Expect housing-minded Washingtonians to be hunkered down in their homes this weekend huddled around the fire reading the Obama Administration’s proposal for the future of Fannie Mae and Freddie Mac. Oh wait, that long-awaited plan didn’t materialize this week. (READ MORE)

Already some folks are taking shots at the Administration for not coming through with new ideas as promised for how to deal with the two housing GSEs.  But is that fair?

Frankly, a reengineering of the secondary market is going to take some serious time. And brains. It’ll require some of the brightest minds in finance and public policy to figure out how to keep the liquidity Fannie and Freddie provide while losing the inherently harmful incentives of the old regime.  The trouble is that most of the officials responsible for crafting a solution are the very same ones working overtime helping to keep the current housing market afloat amidst a very fragile economy.

So our one message to Washington’s housing policymakers: take your time and get it right. Too much is at stake, for the millions of Americans whose futures rely on a strong housing finance system.

OK, allow us to give officials one more message, as we sip our hot cocoa and ponder things:  tell the American housing story better.

Housing’s image certainly is as battered as it’s ever been. Responsibility for this last recession is rightfully borne by a mortgage market on steroids that was too often lacking in common sense. Thankfully most of us have done our penance and confessed our sins over the past two years. It’s time to begin having the pride and courage to begin again reminding others of the fundamental value of housing to the economy and the democracy. 
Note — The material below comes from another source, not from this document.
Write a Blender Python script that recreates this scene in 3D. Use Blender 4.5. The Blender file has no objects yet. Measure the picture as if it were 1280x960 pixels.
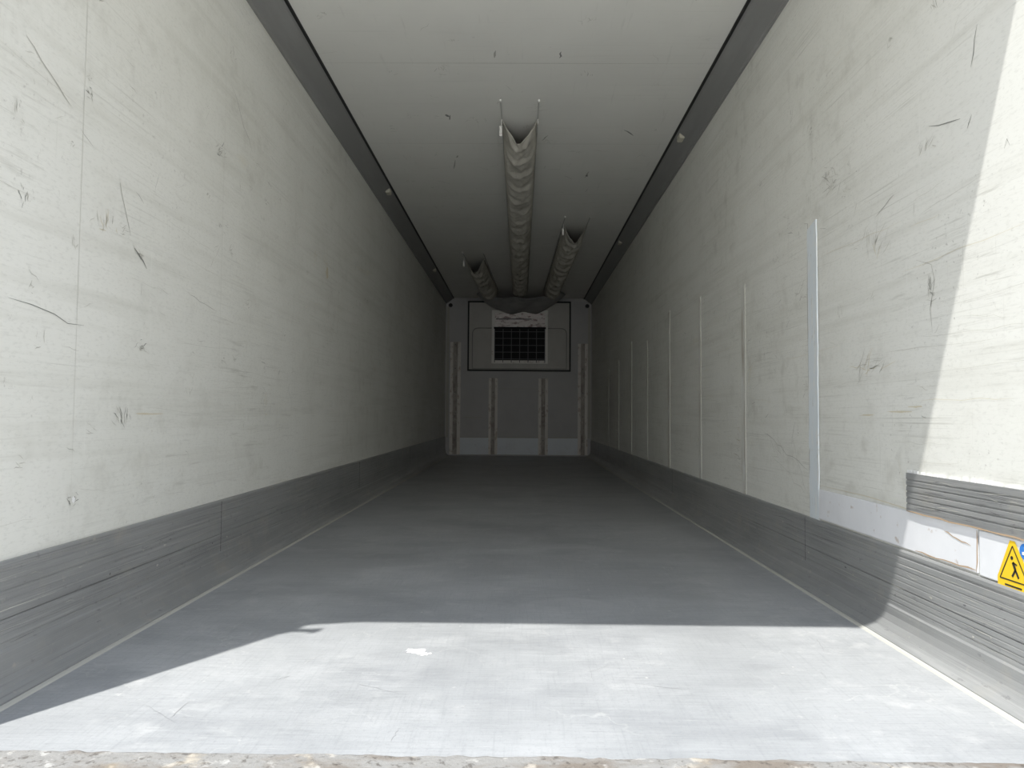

Putting good housing policy at the top of the nation’s agenda will do as much as any grand securitization scheme to rebuild global investors’ interest in the U.S. housing market.  Private capital will return when investors are confident that the U.S. government means what is says in promoting affordable housing and building the foundation for sustainable homeownership.

It’s time to move on. The President and Congress alike should ease away from the blame game.  When global investors ran for the hills, it wasn’t because of sophisticated analysis. They just didn’t like the headlines they were catching in the Financial Times and on CNBC.  Washington should keep that in mind when it chooses between the pseudo-populism of bank bashing versus a positive message for a new American Dream.

The latter isn’t just flag-waving, as some often cynically assume. Everyone in America strives to live in safe, decent and affordable housing. Our leaders need to tap into that basic desire of Americans by speaking optimistically about the future of a housing system that will be fair and accessible for everyone. Or at least those who have done their own due diligence and are financially prepared for the largest investment of their life.

Tell that story, while of course developing new, tangible plans that deliver on the promise.  Keeping the dream alive is as important to building confidence, as are technical proposals for structural change.